SET PROBLEM:
Locate, in the data below, the line that contains "shrub('shrub', 'dark shrub" and the line that contains "shrub('shrub', 'broad dark shrub standing farthest back beyond"; reproduce exactly those two lines and every line between them, nothing more.

ENTRIES SUPPLIED:
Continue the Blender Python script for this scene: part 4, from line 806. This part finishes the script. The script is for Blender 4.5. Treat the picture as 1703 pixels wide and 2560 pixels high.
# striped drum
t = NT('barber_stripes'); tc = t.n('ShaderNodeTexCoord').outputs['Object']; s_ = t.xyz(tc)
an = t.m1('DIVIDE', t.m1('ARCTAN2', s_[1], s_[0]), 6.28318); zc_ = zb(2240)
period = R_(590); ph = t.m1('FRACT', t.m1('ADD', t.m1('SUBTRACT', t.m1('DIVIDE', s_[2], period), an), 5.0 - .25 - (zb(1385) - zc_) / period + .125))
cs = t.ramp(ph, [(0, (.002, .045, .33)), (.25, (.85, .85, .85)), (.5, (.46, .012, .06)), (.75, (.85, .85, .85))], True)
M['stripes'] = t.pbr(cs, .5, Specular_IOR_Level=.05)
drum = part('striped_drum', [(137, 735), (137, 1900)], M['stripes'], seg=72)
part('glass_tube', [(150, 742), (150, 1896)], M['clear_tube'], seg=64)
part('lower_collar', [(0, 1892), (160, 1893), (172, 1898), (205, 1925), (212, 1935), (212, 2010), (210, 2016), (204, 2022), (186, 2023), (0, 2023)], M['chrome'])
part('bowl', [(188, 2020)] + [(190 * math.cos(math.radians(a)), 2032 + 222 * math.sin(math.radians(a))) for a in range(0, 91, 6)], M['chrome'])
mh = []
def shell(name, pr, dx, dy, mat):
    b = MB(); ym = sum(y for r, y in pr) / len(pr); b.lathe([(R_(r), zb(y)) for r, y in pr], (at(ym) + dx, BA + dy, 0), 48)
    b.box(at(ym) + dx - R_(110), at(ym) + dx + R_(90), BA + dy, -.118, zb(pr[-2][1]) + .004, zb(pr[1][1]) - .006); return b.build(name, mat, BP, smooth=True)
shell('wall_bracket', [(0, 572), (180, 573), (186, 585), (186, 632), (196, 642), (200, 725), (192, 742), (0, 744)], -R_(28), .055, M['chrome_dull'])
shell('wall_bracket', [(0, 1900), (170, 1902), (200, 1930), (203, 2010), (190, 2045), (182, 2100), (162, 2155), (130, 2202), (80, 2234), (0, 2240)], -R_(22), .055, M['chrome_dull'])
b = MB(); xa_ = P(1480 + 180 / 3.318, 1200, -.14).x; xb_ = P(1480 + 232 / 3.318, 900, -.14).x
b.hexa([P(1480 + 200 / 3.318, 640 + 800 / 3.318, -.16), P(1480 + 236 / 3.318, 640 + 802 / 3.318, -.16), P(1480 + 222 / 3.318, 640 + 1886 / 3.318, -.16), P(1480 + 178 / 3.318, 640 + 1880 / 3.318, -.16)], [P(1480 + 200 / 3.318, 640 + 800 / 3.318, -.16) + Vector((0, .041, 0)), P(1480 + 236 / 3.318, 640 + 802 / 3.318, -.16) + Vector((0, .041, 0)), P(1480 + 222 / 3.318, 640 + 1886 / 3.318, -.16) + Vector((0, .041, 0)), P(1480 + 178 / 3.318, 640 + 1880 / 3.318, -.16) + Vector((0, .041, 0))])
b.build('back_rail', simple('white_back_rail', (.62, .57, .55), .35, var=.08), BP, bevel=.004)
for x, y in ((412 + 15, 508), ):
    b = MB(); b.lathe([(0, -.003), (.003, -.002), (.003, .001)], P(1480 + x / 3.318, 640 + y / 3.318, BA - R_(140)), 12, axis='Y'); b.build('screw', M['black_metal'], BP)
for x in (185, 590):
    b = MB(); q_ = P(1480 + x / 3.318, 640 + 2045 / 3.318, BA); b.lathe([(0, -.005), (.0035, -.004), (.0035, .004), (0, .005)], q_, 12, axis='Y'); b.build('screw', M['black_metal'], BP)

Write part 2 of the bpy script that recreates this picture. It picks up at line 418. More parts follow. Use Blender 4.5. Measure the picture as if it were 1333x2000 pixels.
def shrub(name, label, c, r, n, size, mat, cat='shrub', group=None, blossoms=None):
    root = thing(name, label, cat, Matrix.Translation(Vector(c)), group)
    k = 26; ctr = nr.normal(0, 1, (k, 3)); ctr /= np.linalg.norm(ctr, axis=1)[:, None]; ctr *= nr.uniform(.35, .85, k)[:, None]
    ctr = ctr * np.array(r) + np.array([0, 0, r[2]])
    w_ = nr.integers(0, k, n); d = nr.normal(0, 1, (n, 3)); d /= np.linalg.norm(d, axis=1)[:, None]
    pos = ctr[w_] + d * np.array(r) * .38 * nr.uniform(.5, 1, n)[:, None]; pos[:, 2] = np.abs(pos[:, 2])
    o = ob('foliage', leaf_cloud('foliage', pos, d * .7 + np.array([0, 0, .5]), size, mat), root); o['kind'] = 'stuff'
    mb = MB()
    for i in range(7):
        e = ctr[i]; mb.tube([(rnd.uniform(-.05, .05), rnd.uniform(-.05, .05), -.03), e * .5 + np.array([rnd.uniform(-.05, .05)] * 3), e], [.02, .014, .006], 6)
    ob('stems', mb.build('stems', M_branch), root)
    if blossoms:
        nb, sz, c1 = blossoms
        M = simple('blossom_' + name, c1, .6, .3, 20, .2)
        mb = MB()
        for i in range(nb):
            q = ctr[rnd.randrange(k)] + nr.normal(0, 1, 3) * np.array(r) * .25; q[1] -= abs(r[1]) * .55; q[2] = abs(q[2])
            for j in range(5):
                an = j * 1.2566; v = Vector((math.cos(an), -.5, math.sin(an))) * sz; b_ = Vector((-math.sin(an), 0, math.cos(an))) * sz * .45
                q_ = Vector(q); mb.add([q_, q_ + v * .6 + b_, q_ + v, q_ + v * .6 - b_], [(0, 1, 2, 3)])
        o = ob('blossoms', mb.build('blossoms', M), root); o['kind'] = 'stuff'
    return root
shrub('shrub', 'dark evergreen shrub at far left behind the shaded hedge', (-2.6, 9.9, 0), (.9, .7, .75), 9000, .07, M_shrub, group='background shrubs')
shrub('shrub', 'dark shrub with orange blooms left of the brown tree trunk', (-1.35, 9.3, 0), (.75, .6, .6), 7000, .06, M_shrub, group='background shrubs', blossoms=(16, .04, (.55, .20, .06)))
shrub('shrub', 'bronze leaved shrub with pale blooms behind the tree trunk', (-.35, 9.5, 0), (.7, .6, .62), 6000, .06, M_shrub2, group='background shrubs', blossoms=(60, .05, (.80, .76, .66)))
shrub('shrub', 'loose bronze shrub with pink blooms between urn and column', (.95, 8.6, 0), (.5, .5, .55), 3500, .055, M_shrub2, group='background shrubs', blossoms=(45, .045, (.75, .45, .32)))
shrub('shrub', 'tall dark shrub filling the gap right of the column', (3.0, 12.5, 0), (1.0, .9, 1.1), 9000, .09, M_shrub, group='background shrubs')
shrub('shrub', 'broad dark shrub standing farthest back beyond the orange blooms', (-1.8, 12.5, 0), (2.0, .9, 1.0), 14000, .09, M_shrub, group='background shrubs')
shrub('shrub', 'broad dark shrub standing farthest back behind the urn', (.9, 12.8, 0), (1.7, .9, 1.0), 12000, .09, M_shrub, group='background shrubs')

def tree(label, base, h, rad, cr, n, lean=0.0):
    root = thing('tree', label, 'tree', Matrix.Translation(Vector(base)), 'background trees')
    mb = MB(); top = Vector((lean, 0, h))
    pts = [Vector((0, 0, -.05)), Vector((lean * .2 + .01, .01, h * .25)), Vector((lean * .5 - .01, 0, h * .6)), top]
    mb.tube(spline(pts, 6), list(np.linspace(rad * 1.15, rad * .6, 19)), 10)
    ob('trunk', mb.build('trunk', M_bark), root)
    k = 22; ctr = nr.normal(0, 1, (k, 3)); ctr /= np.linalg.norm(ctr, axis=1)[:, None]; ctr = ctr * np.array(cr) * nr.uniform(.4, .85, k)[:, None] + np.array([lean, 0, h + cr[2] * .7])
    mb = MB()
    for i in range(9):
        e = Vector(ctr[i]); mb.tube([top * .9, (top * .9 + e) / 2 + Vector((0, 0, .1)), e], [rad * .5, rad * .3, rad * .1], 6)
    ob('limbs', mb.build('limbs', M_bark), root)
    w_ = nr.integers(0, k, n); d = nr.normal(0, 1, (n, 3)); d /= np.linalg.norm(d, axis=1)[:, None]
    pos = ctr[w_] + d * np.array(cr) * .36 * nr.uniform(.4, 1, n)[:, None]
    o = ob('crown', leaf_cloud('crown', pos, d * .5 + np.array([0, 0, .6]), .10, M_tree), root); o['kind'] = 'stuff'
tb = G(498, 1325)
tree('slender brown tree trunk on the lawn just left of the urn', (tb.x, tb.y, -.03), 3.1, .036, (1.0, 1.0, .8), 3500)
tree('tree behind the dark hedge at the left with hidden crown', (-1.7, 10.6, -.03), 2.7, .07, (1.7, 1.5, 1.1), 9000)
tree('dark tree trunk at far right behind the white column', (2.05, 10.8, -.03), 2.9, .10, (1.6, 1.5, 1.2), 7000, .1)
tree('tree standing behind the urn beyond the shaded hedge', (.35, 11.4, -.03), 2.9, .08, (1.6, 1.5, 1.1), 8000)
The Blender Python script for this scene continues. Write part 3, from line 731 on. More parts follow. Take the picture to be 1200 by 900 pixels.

OUTPUT FOR THIS EXERCISE:
shrub('shrub', 'dark shrub with orange blooms left of the brown tree trunk', (-1.35, 9.3, 0), (.75, .6, .6), 7000, .06, M_shrub, group='background shrubs', blossoms=(16, .04, (.55, .20, .06)))
shrub('shrub', 'bronze leaved shrub with pale blooms behind the tree trunk', (-.35, 9.5, 0), (.7, .6, .62), 6000, .06, M_shrub2, group='background shrubs', blossoms=(60, .05, (.80, .76, .66)))
shrub('shrub', 'loose bronze shrub with pink blooms between urn and column', (.95, 8.6, 0), (.5, .5, .55), 3500, .055, M_shrub2, group='background shrubs', blossoms=(45, .045, (.75, .45, .32)))
shrub('shrub', 'tall dark shrub filling the gap right of the column', (3.0, 12.5, 0), (1.0, .9, 1.1), 9000, .09, M_shrub, group='background shrubs')
shrub('shrub', 'broad dark shrub standing farthest back beyond the orange blooms', (-1.8, 12.5, 0), (2.0, .9, 1.0), 14000, .09, M_shrub, group='background shrubs')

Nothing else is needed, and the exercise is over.